'Techno' beat goes upscale Severna Park teens love that repetition CENTRAL COUNTY--Arnold * Broadneck * Severna Park * Crownsville * Millersville

March 04, 1993|By Angela Winter Ney | Angela Winter Ney,Staff Writer

Think industrial strength jack-hammer music. Think techno, a computerized sound popular at all-night rave parties. Think groups with names like Nine Inch Nails and Feedus Foetus.

The setting that does not immediately spring to mind is Severna Park, an upper-class, largely conservative enclave.

But Toad Music, a new alternative CD store on Baltimore-Annapolis Boulevard, is pulling in the customers, mostly the high-school through late-20s crowd.

Wearing green post-punk jackets, local teens have found a home with alternative rock, techno music that comes from an underground network, says store owner Alex Tinsley.

The music's main quality is attitude, says employee Ian McNeill.

"This area breeds white collar conservative Republicans. These kids have everything set up for them, and there's a lot of ennui. I don't even think the kids understand what it is they like about techno -- they just seek out something different," says Mr. McNeill, 28.

A few weeks ago, Mr. Tinsley observed about 15 high-schoolers jumping up and down on the trash bin outside Taco Bell on Jumpers Hole Road. For no reason.

"There's a plethora of bored people here, and we want to address that outlet," says Mr. Tinsley. "We want to supply something for them."

The store has plenty of attitude, beginning with a sign in the window: "No soliciting. Those violators who don't leave will be shot." Overhead, a pink and black square advertises: "Revolutionary Compact Discs."

Inside, used CDs are a big drawing card, as well as the store's policy of removing the long boxes the CDS come in so customers can examine the liner notes. Toads also will open and play any CD, and if you don't like it, you don't buy it.

More unusual, you can trade CDs for either cash or credit. Most of the store's CDs sell for about $8, and there's a stock of 99-cents buys.

Then there's the juxtaposition of CDs lined up on greeting-card racks. Under chipper little signs that say "Thinking of You" and "Happy Birthday," customers can refresh themselves with the abrasive repetitions of Nine Inch Nails' industrialism.

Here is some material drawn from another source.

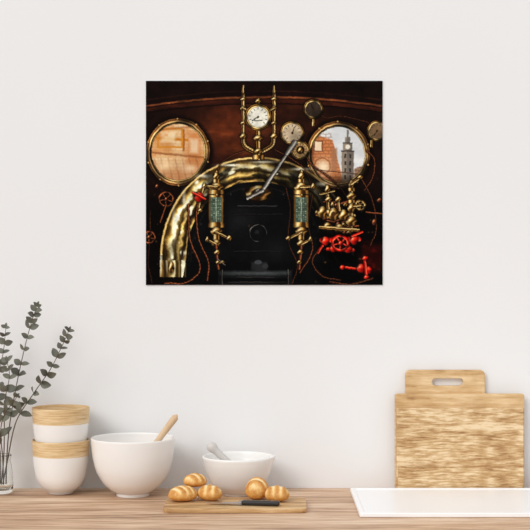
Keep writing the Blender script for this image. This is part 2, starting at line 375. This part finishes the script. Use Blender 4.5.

Opened paper clips connect CDs, out of their containers, to form the store's front window "display" -- selections by such groups as Pearl Jam, Jesus and Mary Chain, Soundgarden and Ministry.

"This is definitely for anyone who likes anything but the ordinary," says Mr. Tinsley. "Music with a bit of a harder feel."

What attracts the youngsters, says Mr. McNeill, is the poverty and lack of commercial success of many of the techno music artists. Much of the music comes from an underground network of people who never make it big commercially, he says.

"The appeal has nothing to do with the music," theorizes Mr. McNeill. "It's that, unlike somebody like Van Halen, [techno artists] Group X live in one apartment in Minneapolis and are poor. They seem to give more to the music."

In fact, the lack of tonality makes much of the techno music sound the same, a factor that seems attractive to ravers, techno-fans who attend all-night parties in Baltimore or Washington, D.C., where the hypnotic dancing is often accompanied by illicit drugs like ecstasy.

"The kids just want something to make themselves seem different from their peers or parents or the people five years before," Mr. McNeill says.

And that's precisely why Mr. Tinsley, born and reared in Severna Park, opened Toads in August. He wants to change the scene.

The 21-year-old hopes to create an alternative center through his store. Right now, alternative music fans have to travel to Baltimore or Annapolis to shop.

He wants to bring the music home. Mr. Tinsley travels to England and Germany four times a year, picking up music that's hard to find in the United States. He'll find anything a customer orders. "Imports tend to be pricey, but when you gotta have it, you gotta have it," he says.

Toads also supplies computer programs for home composers. Ultimately, Mr. Tinsley would like to find a place for bands to play.

"We would like to make Severna Park a place for the local music scene," he says. "We need something here."